(Recorded data)
_ _ _ _

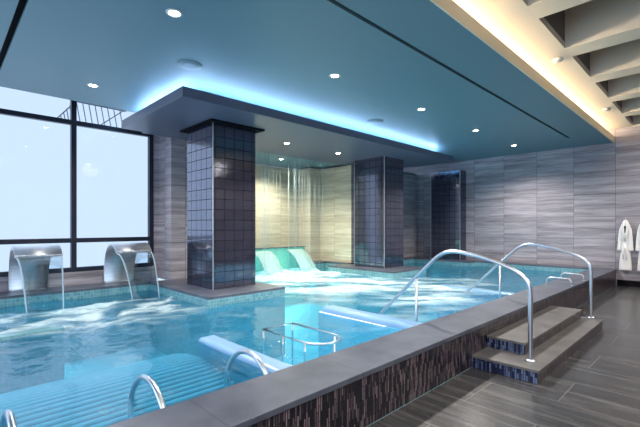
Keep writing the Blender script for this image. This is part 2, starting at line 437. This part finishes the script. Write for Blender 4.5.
# ------------------------------------------------------------------ ceiling
m = MB()
SLOTY = 2.73
m.box(XL, XR, 2.04, SLOTY - .028, CEIL, CEIL + .04); m.box(.66, 11.65, SLOTY + .028, 8.16, CEIL, CEIL + .04)
m.box(11.65, XR, SLOTY - .028, 8.16, CEIL, CEIL + .04)
m.box(XL, .59, SLOTY + .028, 8.16, CEIL, CEIL + .04); m.box(.59, .66, SLOTY + .028, 4.2, CEIL, CEIL + .04); m.box(.59, .66, 7.9, 8.16, CEIL, CEIL + .04)
m.box(5.5, XR, 8.16, 10.3, SOF + .06, SOF + .1)
struct(m, 'ceiling', 'ceil')
struct(MB().box(XL, 11.7, SLOTY - .06, SLOTY + .06, CEIL + .042, CEIL + .1).box(.5, .78, 4.1, 8, CEIL + .042, CEIL + .1), 'trim_slot_void', 'dark')
struct(MB().box(XL, XR, 2.02, 2.04, CEIL, 4.03, 0).box(XL, XR, 2.04, 2.10, 3.99, 4.03, 0), 'trim_cove_lip', 'lip')
struct(MB().box(XL, XR, 2.04, 2.9, CEIL + .13, CEIL + .15).box(XL, XR, 2.75, 2.8, CEIL + .13, HIGH + .1), 'trim_cove_trough', 'cream')
# high ceiling with coffers between beams
openings = [(5.06 - 1.58 * k, 6.63 - 1.58 * k) for k in range(-6, 6)]
openings = [(5.44 + 1.585 * k, 6.63 + 1.585 * k) for k in range(-6, 5)]
struct(MB().box(XL, XR, 1.61, 2.9, HIGH, HIGH + .1), 'ceiling_high_edge', 'cream')
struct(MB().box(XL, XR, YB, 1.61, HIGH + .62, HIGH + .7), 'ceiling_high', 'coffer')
struct(MB().box(XL, XR, 1.61, 1.63, HIGH + .09, HIGH + .66), 'trim_coffer_end', 'coffer')
struct(MB().box(XL - .2, XR + .2, YB - .2, 11, 5.0, 5.1), 'ceiling_roof', 'outer_wall')
for k in range(len(openings) + 1):
    x1 = openings[k][0] if k < len(openings) else XR
    x0 = openings[k - 1][1] if k else XL
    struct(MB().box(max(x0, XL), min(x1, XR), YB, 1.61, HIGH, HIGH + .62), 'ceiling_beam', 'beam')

# canopy over the columns
CX0, CX1, CY0, CY1 = 2.57, 10.9, 5.5, 8.16
struct(MB().box(CX0, CX1, CY0, CY1, SOF, SOF + .15, 0, .004).box(3.0, CX1 - .2, 8.16, 8.28, SOF, SOF + .15), 'ceiling_canopy', 'canopy')
struct(MB().box(CX0 + .55, CX1 - .4, CY0 + .55, CY1, SOF + .15, CEIL), 'ceiling_canopy_core', 'ceil')
t_ = thing('cove_light', 'blue-white light strip glowing along the top edge of the canopy', 'light', (CX0 + .3, CY0 + .3, SOF + .15))
part(MB().box(CX0 + .30, CX1 - .5, CY0 + .30, CY0 + .36, SOF + .155, SOF + .175), 'light_strip', 'led_blue', t_)
part(MB().box(CX1 - .30, CX1 - .24, CY0 + .40, CY1 - .1, SOF + .155, SOF + .175), 'light_strip', 'led_blue', t_)
part(MB().box(CX0 + .30, CX0 + .36, CY0 + .40, CY1 - .1, SOF + .155, SOF + .175), 'light_strip', 'led_blue', t_)
t_ = thing('cove_light', 'warm white light strip hidden behind the cream ceiling lip', 'light', (4, 2.3, CEIL + .15))
part(MB().box(XL + .2, XR - .1, 2.62, 2.70, CEIL + .16, CEIL + .18), 'light_strip', 'led_warm', t_)

# ------------------------------------------------------------------ window
wroot = bpy.data.objects.new('window_1', None); COL.objects.link(wroot); wroot.location = (1.9, 8.92, .72); tag(wroot, kind='structure')
mx = [3.42 - 1.495 * k for k in range(6)]
for x in mx: part(MB().box(x - .045, x + .045, 8.86, 8.98, .72, 4.9, 0, .006), 'mullion', 'frame', wroot)
for z in (.74, 1.317, 3.63): part(MB().box(XL, 3.44, 8.865, 8.975, z - .045, z + .045, 0, .006), 'transom', 'frame', wroot)
for a, b_ in zip(mx[1:], mx):
    for z0, z1 in ((.78, 1.27), (1.36, 3.58), (3.67, 4.9)): part(MB().box(a + .04, b_ - .04, 8.915, 8.925, z0, z1), 'pane', 'pane', wroot)
# outside railing seen through the top panes
t_ = thing('stair_railing', 'thin leaning metal railing outside behind the top window panes', 'railing', (2.3, 10.2, 3.5))
m = MB()
def W2(x, y, Yp):
    u = (x - 320) / FPX; v = -(y - 226) / FPX; c, s = math.cos(YAW), math.sin(YAW)
    d = Vector((c + u * s, s - u * c, v)); return Vector((0, 0, 1.6)) + d * (Yp / d.y)
for i in range(8):
    xt = 76.5 + i * 6.2; yt = 102.3 + i * 1.25
    part(MB().tube([W2(xt, yt, 10.2), W2(xt + 3.9, yt + 21.5, 10.2)], .010, 6), 'baluster', 'grey', t_)
for i in range(5):
    xt = 57 + i * 3.2; part(MB().tube([W2(xt, 118 - i * 3.2, 10.2), W2(xt + 2, 120.5, 10.2)], .010, 6), 'baluster', 'grey', t_)
part(MB().tube([W2(55, 120, 10.2), W2(76, 101.5, 10.2), W2(126, 111.5, 10.2)], .014, 6), 'top_rail', 'grey', t_)
part(MB().tube([W2(99, 126, 10.25), W2(124, 110.5, 10.25)], .012, 6), 'brace', 'grey', t_)

# ------------------------------------------------------------------ columns
def column(x0, x1, y0, y1, label, trims):
    t = thing('tiled_column', label, 'column', ((x0 + x1) / 2, (y0 + y1) / 2, CZ))
    part(MB().box(x0, x1, y0, y1, CZ, SOF), 'tiled_shaft', 'column_tile', t)
    for x, y in trims: part(MB().box(x - .008, x + .008, y - .008, y + .008, CZ, SOF), 'corner_trim', 'brushed', t)
    return t
column(3.56, 4.48, 6.4, 7.42, 'square column of dark glossy tile nearest the window, reflecting daylight', ((3.56, 6.4),))
part(MB().box(3.46, 4.62, 6.28, 7.54, SOF - .03, SOF - .002), 'capital_plate', 'dark', bpy.data.objects['tiled_column'])
column(8.7, 9.62, 6.4, 7.46, 'square dark tiled column standing free in the middle of the pool edge', ((8.7, 6.4), (8.7, 7.46)))
o = column(12.65, XR, 6.17, 7.26, 'dark tiled pilaster set against the grey stone end wall', ((12.65, 6.17), (12.65, 7.26)))
for ch in o.children: pass

# ------------------------------------------------------------------ steps up to the pool
t_ = thing('pool_steps', 'two-tier charcoal steps against the pool wall, mosaic end coloured with blue window light', 'steps', (5.9, 1.6, 0))
def step(x0, x1, y0, z0, z1, nm):
    p = part(MB().box(x0 + .012, x1 - .012, y0 + .012, 1.975, z0, z1 - .028), nm, 'sticks', t_)
    part(MB().box(x0, x1, y0, 1.977, z1 - .028, z1, 0, .004), 'tread', 'tread', p)
    part(MB().box(x0 + .006, x0 + .012, y0 + .014, 1.975, z0 + .002, z1 - .029), 'window_lit_end', 'window_lit_sticks', p)  # end face tinted blue for the window light it reflects
step(4.33, 7.44, 1.28, 0, .141, 'lower_step')
step(4.75, 7.31, 1.54, .141, .278, 'upper_step')

# ------------------------------------------------------------------ handrails
def handrail(x, label):
    t = thing('handrail', label, 'handrail', (x, 1.44, .141), 'curved steel handrails at the pool steps')
    pts = [(x, 1.441, .145), (x, 1.441, .5), (x, 1.441, .86), (x, 1.475, 1.0), (x, 1.60, 1.105), (x, 1.86, 1.205), (x, 2.10, 1.258), (x, 2.28, 1.283), (x, 2.41, 1.272),
           (x, 2.53, 1.215), (x, 2.66, 1.10), (x, 2.86, .91), (x, 3.12, .65), (x, 3.49, .29), (x, 3.66, .10), (x, 3.74, -.2), (x, 3.74, PZ)]
    part(MB().tube(smooth_path(pts, 5), .024), 'rail', 'steel', t)
    part(MB().tube([(x, 2.85, .91), (x, 2.85, -.158)], .019), 'post', 'steel', t)
    part(MB().lathe([(.055, 0), (.055, .008), (.03, .018), (.026, .02)], (x, 1.441, .1412)), 'base_flange', 'steel', t)
    return t
h1 = handrail(4.59, 'curved steel handrail rising from the near end of the steps')
h2 = dup(h1, (7.42, 1.44, .141), 'curved steel handrail at the far end of the steps')

def grab(y, x, label):
    t = thing('grab_bar', label, 'grab bar', (x, y, CZ), 'low grab bars on the pool coping')
    pts = [(x, 2.44, CZ), (x, 2.44, CZ + .07), (x, 2.40, CZ + .115), (x, 2.34, CZ + .125), (x, 2.1, CZ + .125), (x, 2.05, CZ + .115), (x, 2.02, CZ + .07), (x, 2.02, CZ)]
    part(MB().tube(smooth_path(pts, 4), .019), 'bar', 'steel', t)
    for y_ in (2.44, 2.02): part(MB().lathe([(.036, 0), (.036, .006), (.02, .01)], (x, y_, CZ + .0005), 16), 'flange', 'steel', t)
    return t
g1 = grab(2.23, 8.75, 'low steel grab bar on the coping, nearer of the two')
dup(g1, (9.75, 2.23, CZ), 'low steel grab bar on the coping, farther of the two')

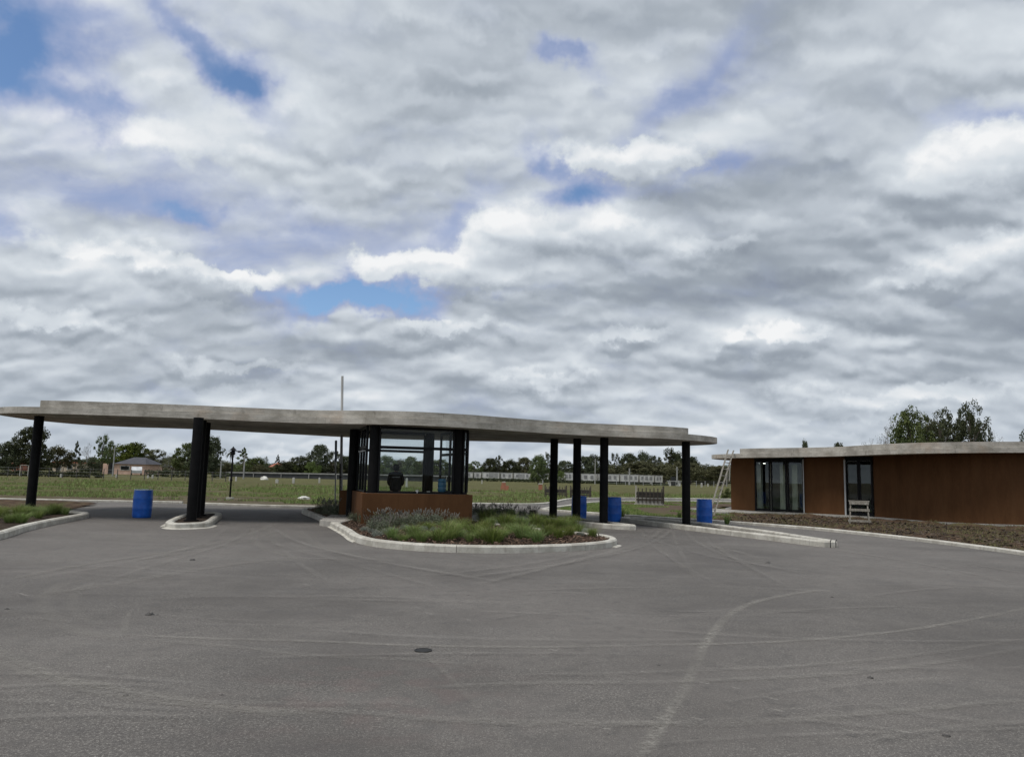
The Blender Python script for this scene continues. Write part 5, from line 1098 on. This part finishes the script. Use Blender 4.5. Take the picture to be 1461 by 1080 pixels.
for i in range(58):
    for _ in range(40):
        x, y = rnd.uniform(-16.2, -11.4), rnd.uniform(15.5, 25.3)
        if inside((x, y), offset(ccw(xy(bedA)), .42)) and (abs(x - (-15.42)) + abs(y - 25.1)) > .35: break
    grass_tuft(x, y, .11, rnd.uniform(.55, .95), *g2)
def chips(poly, n, z, name, m='mulch', sz=.035, seed=1):
    r = random.Random(seed); mb = MB(); xs = [p[0] for p in poly]; ys = [p[1] for p in poly]; k = 0
    while k < n:
        x, y = r.uniform(min(xs), max(xs)), r.uniform(min(ys), max(ys))
        if not inside((x, y), poly): continue
        k += 1; a = Vector((r.gauss(0, 1), r.gauss(0, 1), r.gauss(0, .35))).normalized() * sz * r.uniform(.5, 1.4); b = a.cross(Vector((r.gauss(0, .4), r.gauss(0, .4), 1))).normalized() * sz * .45; c = Vector((x, y, z + r.uniform(0, .05)))
        t = a.cross(b).normalized() * .006
        mb.add([c - a - b, c + a - b, c + a + b, c - a + b, c - a - b + t, c + a - b + t, c + a + b + t, c - a + b + t], [(4, 5, 6, 7), (0, 1, 5, 4), (1, 2, 6, 5), (2, 3, 7, 6), (3, 0, 4, 7)])
    return tag(mb.build(name, M[m]), 'loose brown bark chips covering the soil of the kerbed bed', 'mulch', kind='stuff')
chips(offset(ccw(xy(cen)), .2), 9000, .115, 'mulch')
chips([p for p in strip[:7]] + [(13.3, 14), (24, 14), (24, 31), (17.6, 32.1), (16.5, 35.2), (14.4, 37.4), (11.2, 36.4)], 4500, .06, 'soil_clods', 'clod', .06, 4)['label'] = 'loose clods and chips of earth in front of the pavilion'
def field_blades(n, fn, name, lab, m, hmin, hmax, seed, w=.02):
    r = random.Random(seed); mb = MB(); k = 0
    while k < n:
        p = fn(r)
        if p is None: continue
        k += 1; x, y, z, sc = p
        for _ in range(4):
            a = r.random() * 6.283; h = r.uniform(hmin, hmax) * sc; d = Vector((math.cos(a), math.sin(a), 0)); s = Vector((-d.y, d.x, 0)) * w * sc; b = Vector((x + r.gauss(0, .07), y + r.gauss(0, .07), z))
            mb.add([b - s, b + s, b + d * h * r.uniform(.1, .8) + Vector((0, 0, h))], [(0, 1, 2)])
    return tag(mb.build(name, M[m]), lab, 'grass', kind='stuff')
FPOLY = [(-40, 34.4), (-22.5, 35.0), (-15, 36.0), (-13.6, 35.5), (-9, 35.), (-6.8, 37.2), (-4.6, 40.4), (-2.2, 42.9), (.3, 43.7), (1.3, 44.5), (2.2, 46.5), (2.9, 50), (4., 55), (5.5, 57.7), (8.3, 60.4), (24, 67), (40, 90), (-75, 90)]
def infield(r):
    y = 34.5 + (r.random() ** 1.7) * 48; x = r.uniform(-.75, .36) * y
    if not inside((x, y), FPOLY): return None
    if noise.noise((x * .10, y * .16, 9)) + .35 * noise.noise((x * .6, y * .8, 4)) < ((.42 if x < -7 else .25) if y < 40.5 else .0): return None
    return x, y, -.03, 1 + max(0, (y - 45) * .012)
field_blades(9000, infield, 'grass', 'rough green grass growing across the field beyond the road', 'grass', .05, .16, 1)
field_blades(4500, infield, 'dry_grass', 'straw coloured grass scattered across the field', 'dry', .08, .24, 2, .012)
def inpatch(r):
    x, y = r.uniform(1.5, 20), r.uniform(31.5, 56)
    return (x, y, patch_z(x, y) - .01, 1.) if inside((x, y), patch) and noise.noise((x * .35, y * .35, 2)) + (.3 if x < 6.5 else -.15) > .0 else None
field_blades(5000, inpatch, 'grass', 'short grass on the patch between the right kerb and the side road', 'grass', .04, .13, 3, .012)
def instrip(r):
    x, y = r.uniform(8, 24), r.uniform(14, 37)
    return (x, y, strip_z(x, y) - .01, 1.) if inside((x, y), strip) and noise.noise((x * .5, y * .5, 8)) > -.05 and wall_y(x) - y > 1.2 else None
field_blades(3600, instrip, 'weeds', 'sparse low weeds on the bare soil before the pavilion', 'dry', .03, .11, 4, .010)
WD = [tuft_mesh(60 + i, 60, .34, .22, .012, M['grass'], name='weed_mesh') for i in range(2)]
for u, v, s, lab in ((1037, 749, 1.0, 'dark weed growing in the kerb strip right of the ladder drum'), (969, 741, .9, 'dark weed by the kerb just left of the last column'), (888, 738, 1., 'green weed at the kerb right of the third right column'), (895, 737, .6, 'small weed beside the green weed at the right kerb'), (1500, 800, .6, 'weed beyond the right picture edge')):
    if u > 1461: continue
    q = gp(u, v, 0); w_ = empty('weed', (q.x, q.y, .03), rnd.random() * 6, lab, 'weed', None, (s, s, s * 1.15)); link_mesh('leaf_blades', rnd.choice(WD), w_)
lump('white_slab', (gp(377, 684).x, gp(377, 684).y, -.03), (.65, .4, .5), M['sack_white'], 'low white heap in the grass before the dark fence', 'heap', 5)
# two short rebar ends left standing at the tip of the long kerb strip
for i, (x, y) in enumerate(((8.36, 20.30), (8.52, 20.34))):
    tag(MB().tube([(x, y, .0), (x, y, .17), (x + .03, y + .01, .20)], .012, 7).build('rebar_end', M['rubber']), ('left' if i == 0 else 'right') + ' one of two dark rebar ends at the tip of the long kerb strip', 'rebar', 'rebar ends')
for o in list(COL.objects):
    if o.parent is None and o.type in ('MESH', 'EMPTY') and 'kind' not in o: o['kind'] = 'thing'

_ _ _ _

## Written request
The lines from the top of the data above through the one holding "struct(MB().box(max(x0, XL), min(x1, XR), YB, 1.61, HIGH, HIGH" are to be repeated exactly, and only those, with no pictures.

## Task output
Keep writing the Blender script for this image. This is part 2, starting at line 437. This part finishes the script. Write for Blender 4.5.
# ------------------------------------------------------------------ ceiling
m = MB()
SLOTY = 2.73
m.box(XL, XR, 2.04, SLOTY - .028, CEIL, CEIL + .04); m.box(.66, 11.65, SLOTY + .028, 8.16, CEIL, CEIL + .04)
m.box(11.65, XR, SLOTY - .028, 8.16, CEIL, CEIL + .04)
m.box(XL, .59, SLOTY + .028, 8.16, CEIL, CEIL + .04); m.box(.59, .66, SLOTY + .028, 4.2, CEIL, CEIL + .04); m.box(.59, .66, 7.9, 8.16, CEIL, CEIL + .04)
m.box(5.5, XR, 8.16, 10.3, SOF + .06, SOF + .1)
struct(m, 'ceiling', 'ceil')
struct(MB().box(XL, 11.7, SLOTY - .06, SLOTY + .06, CEIL + .042, CEIL + .1).box(.5, .78, 4.1, 8, CEIL + .042, CEIL + .1), 'trim_slot_void', 'dark')
struct(MB().box(XL, XR, 2.02, 2.04, CEIL, 4.03, 0).box(XL, XR, 2.04, 2.10, 3.99, 4.03, 0), 'trim_cove_lip', 'lip')
struct(MB().box(XL, XR, 2.04, 2.9, CEIL + .13, CEIL + .15).box(XL, XR, 2.75, 2.8, CEIL + .13, HIGH + .1), 'trim_cove_trough', 'cream')
# high ceiling with coffers between beams
openings = [(5.06 - 1.58 * k, 6.63 - 1.58 * k) for k in range(-6, 6)]
openings = [(5.44 + 1.585 * k, 6.63 + 1.585 * k) for k in range(-6, 5)]
struct(MB().box(XL, XR, 1.61, 2.9, HIGH, HIGH + .1), 'ceiling_high_edge', 'cream')
struct(MB().box(XL, XR, YB, 1.61, HIGH + .62, HIGH + .7), 'ceiling_high', 'coffer')
struct(MB().box(XL, XR, 1.61, 1.63, HIGH + .09, HIGH + .66), 'trim_coffer_end', 'coffer')
struct(MB().box(XL - .2, XR + .2, YB - .2, 11, 5.0, 5.1), 'ceiling_roof', 'outer_wall')
for k in range(len(openings) + 1):
    x1 = openings[k][0] if k < len(openings) else XR
    x0 = openings[k - 1][1] if k else XL
    struct(MB().box(max(x0, XL), min(x1, XR), YB, 1.61, HIGH, HIGH + .62), 'ceiling_beam', 'beam')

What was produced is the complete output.